What I see in the “Arab Spring” is the unleashing of unrestricted forces of seething resentment and long-nurtured hatred. What I don’t see—anymore—is the spontaneity that initially had us rooting for the youthful demonstrators without judgment. I fear that those braving the blows for liberation are being cynically manipulated.
Lesson Two: apply the crafty rules of game theory, in which one individual or group does better at another's expense, conscience be damned. Brush up your Machiavelli. He who flexes the most power wins.

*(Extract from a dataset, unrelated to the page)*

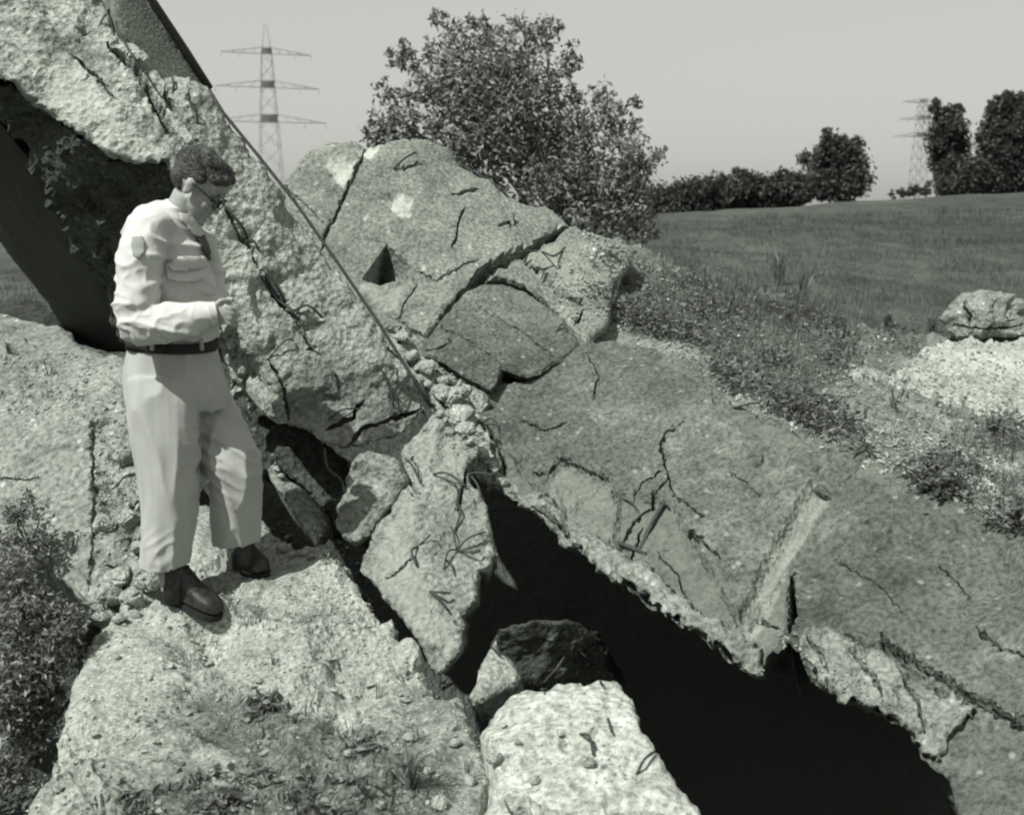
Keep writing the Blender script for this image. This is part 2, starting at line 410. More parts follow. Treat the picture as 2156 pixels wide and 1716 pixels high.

So, let’s see, a dictator wins until the mob displaces him. The mob thinks its winning until a mob boss emerges from the mob and takes control, leaving the mob in the dirt. It’s only a matter of time until the mob boss is replaced by another boss or emerging authoritarian. It’s a round-robin game where power unvaryingly corrupts and nobody ultimately wins. The Iranian revolutionaries overthrew the Shah and got Khomeini and the rule of the Ayatollahs. We have no idea what’s in store for Egypt, but what’s far more alarming, no one in Egypt appears to know what’s in store for Egypt. What’s in store for the region, the Middle East, the rest of the world?
Lesson three: false advertising. Since there is no oversight and no accountability, lie.
The chairman of the PLO/ president of the Palestine National Authority, Mahmoud Abbas, who gradually managed to gain the respect of outsiders, some Israelis included, just lost mine. Several weeks ago, Abbas, who convincingly professed to be a man of peace, committed himself and his political party, Fatah, to joining forces with his arch-rival, Hamas, a self-described “armed resistance” faction sworn to destroy Israel. The unimaginable reconciliation was mediated by the headless leadership of Egypt! Then, only several days ago, Abbas published an op-ed piece in the New York Times that was pure—or more accurately, impure—fiction: stating his claim for the Palestinian people, he blatantly made up his own history for them. Maybe he should be writing a novel.
If leaders deceive their people; if they manipulate them; if they calculatingly play to win at any expense, the cheap cost of lives—others lives, of course—being the winning point; if they lie without impunity; then what is to prevent them from driving their followers, like sheep, into a ravine, or wall, or fence?
Last Sunday, the occasion for thousands of Arabs to storm Israel’s borders from five sides was the “nakba,” Arabic for "catastrophe." “Nakba” is the term they use to describe the founding of the State of Israel, or their defeat in the war on Israel, launched by five Arab nations, that immediately followed Israel's founding, or their displacement in the war—or merely the continuing existence of Israel. The Huffington Post reported, “…activists were bused in from Palestinian refugee camps throughout Syria. Many of them held European passports and told interrogators they had been flown in from abroad for the march.” And, “Many came from the 12 crowded refugee camps in Lebanon where some 400,000 Palestinian refugees live.” Clearly, the spontaneous demonstration was well organized.
What happens if “the spontaneous demonstration” is organized to become a human wave? How many lives on both sides will it take? What Abbas had to say about the Palestinian side was, "Their precious blood will not be wasted. It was spilled for the sake of our nation's freedom." That word again, freedom, used so freely it threatens to become meaningless.
As for the novel I didn’t write? I intended to leave the ending—with its relentlessly-advancing human wave—up in the air. That’s the indisputably awesome point I fear we are at in the Middle East with, but in no way limited to, the Israeli-Palestinian stalemate. Up in the air.